Today the Bureau of Economic Analysis of the Department of Commerce released data on disposable personal income (DPI) and personal consumption expenditures (PCE) for the months of December and January. DPI is the income that remains after income taxes are deducted, and PCE is the amount of the remaining income that we spend. The difference between DPI and PCE, expressed as a percentage of the DPI, is known as the savings rate.

Personal Consumption Expenditures constitute 2/3 of the Gross Domestic Product. What's more, historically there has been a strong direct relationship between personal income and personal consumption. In recent years approximately 96% of Disposable Personal Income has gone into Personal Consumption Expenditures. The bottom line is that personal income is the primary source of fuel for the nation's economic engine. If you and I and everybody else, on average, are not making real gains in the amount of money we have available to spend, then there's a good chance that the economy will slow down or, perhaps, grind to a halt.

According to today's report, DPI increased $14.3 billion, or 0.3 percent, in January and $35.1 billion, or 0.7 percent, in December. PCE decreased $25.4 billion, or 0.5 percent, in January, after increasing $42.5 billion, or 0.9 percent, in December. In January the annualized savings rate was 5.3 percent. In December it was 4.6 percent.

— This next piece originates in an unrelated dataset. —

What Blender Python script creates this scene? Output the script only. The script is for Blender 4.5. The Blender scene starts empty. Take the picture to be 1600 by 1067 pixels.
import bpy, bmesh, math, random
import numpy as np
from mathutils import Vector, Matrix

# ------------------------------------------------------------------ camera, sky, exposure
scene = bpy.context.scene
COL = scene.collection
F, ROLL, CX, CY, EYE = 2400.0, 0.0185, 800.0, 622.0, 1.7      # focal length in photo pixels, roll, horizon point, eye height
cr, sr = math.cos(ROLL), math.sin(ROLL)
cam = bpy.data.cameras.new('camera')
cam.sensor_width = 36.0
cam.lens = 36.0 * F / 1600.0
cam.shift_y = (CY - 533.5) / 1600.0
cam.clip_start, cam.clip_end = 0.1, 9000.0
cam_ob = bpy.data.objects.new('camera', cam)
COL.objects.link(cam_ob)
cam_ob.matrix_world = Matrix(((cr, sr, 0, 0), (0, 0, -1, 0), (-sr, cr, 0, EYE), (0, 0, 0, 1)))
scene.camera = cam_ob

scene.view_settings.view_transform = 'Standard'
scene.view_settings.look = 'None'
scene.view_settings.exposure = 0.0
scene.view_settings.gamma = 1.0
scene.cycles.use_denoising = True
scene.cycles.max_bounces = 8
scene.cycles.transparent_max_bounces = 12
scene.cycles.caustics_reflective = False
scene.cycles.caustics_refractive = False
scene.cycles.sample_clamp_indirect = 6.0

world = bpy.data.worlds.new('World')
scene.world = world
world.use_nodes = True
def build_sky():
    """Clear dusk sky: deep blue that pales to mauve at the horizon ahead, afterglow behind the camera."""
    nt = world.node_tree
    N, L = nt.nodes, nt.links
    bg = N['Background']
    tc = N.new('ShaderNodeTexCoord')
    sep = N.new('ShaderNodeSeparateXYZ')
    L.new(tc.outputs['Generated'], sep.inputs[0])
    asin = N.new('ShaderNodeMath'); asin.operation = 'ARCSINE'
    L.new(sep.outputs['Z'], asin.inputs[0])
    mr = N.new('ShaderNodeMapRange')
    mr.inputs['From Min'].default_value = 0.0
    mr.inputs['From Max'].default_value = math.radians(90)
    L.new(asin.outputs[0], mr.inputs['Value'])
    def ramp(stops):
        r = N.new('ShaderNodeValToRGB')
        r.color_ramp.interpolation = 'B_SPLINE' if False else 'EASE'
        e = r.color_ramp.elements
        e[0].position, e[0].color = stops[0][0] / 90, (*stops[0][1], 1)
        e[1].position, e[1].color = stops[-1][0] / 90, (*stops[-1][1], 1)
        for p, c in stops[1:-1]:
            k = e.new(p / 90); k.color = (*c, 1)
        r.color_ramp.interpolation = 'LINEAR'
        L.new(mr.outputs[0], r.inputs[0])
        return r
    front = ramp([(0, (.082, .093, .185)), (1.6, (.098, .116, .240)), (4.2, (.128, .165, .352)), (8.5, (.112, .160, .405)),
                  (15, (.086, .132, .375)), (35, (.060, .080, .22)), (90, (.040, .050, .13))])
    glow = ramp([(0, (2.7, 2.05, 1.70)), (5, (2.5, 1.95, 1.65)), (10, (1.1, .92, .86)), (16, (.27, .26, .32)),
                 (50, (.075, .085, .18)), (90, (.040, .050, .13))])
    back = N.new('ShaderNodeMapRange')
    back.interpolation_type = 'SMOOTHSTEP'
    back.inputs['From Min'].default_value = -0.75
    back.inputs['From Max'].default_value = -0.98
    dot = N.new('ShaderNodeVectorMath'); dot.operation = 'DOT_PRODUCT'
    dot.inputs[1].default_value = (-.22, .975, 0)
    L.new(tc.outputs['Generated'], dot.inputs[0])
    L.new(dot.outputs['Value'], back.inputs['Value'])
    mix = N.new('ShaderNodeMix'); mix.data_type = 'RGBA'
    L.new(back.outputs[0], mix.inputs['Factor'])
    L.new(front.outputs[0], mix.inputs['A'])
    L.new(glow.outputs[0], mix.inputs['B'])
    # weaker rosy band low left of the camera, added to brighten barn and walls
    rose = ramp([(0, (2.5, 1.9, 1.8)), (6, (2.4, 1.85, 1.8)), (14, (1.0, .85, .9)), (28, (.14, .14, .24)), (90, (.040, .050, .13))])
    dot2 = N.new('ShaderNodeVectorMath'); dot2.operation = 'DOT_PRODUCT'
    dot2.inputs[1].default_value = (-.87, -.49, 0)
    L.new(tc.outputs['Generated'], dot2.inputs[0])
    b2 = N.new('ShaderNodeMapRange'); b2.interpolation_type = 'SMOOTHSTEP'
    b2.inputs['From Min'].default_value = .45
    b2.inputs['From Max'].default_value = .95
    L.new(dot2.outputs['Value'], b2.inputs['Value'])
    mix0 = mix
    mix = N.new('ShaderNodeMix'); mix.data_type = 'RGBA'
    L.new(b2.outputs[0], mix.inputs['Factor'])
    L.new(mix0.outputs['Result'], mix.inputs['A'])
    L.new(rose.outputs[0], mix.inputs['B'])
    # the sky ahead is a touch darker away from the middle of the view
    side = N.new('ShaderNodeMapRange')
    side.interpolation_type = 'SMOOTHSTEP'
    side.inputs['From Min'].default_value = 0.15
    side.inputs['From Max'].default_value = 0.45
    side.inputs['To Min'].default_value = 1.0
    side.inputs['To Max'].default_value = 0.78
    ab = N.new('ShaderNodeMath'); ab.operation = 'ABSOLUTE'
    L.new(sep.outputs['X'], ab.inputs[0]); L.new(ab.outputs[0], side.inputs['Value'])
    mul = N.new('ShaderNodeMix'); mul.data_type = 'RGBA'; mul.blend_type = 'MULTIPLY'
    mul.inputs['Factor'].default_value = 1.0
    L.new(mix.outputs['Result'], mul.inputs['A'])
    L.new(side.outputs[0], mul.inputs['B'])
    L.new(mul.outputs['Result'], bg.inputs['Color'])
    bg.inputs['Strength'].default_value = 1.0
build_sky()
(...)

The January and December increases in personal income were affected by a number of special factors. The January increase was boosted by cost-of-living adjustments to several federal transfer payment programs, by cost-of-living adjustments and benefit increases in the Earned Income Credit program, and by pay raises for federal civilian and military personnel. The January change was lowered by a reduction in private employer contributions to pension plans from an unusually high level in 1995 and by retroactive social security benefit payments that boosted December personal income.

For all of 1995, total personal income grew by 6.1 percent. This compares with 4.94 percent during 1994 and is the biggest year-to-year gain in 6 years. Personal Consumption Expenditures grew by 4.8 percent in 1995 versus 5.5 percent in 1994. The PCE number for 1995 was the lowest yearly change since 1991, the last year of the most recent recession. The savings rate for all of 1995 was 4.5 percent, up from 1994's rate of 3.8 percent.

So, during 1995, incomes grew by 1.16 percent more than they did in1994. But, consumer expenditures in 1995 grew at a rate that was 0.7 percent slower than the growth rate for 1994. What's more, the January 1996 annualized savings rate of 5.3 percent was larger than any of the numbers for the preceding 10 months.

What's going on here? Could it be that the nation as whole has decided to spend less and save more? Could this be the dawning of a new era of frugality? We'll have to keep an eye on the situation during the coming months and years and see if the current tendencies persist.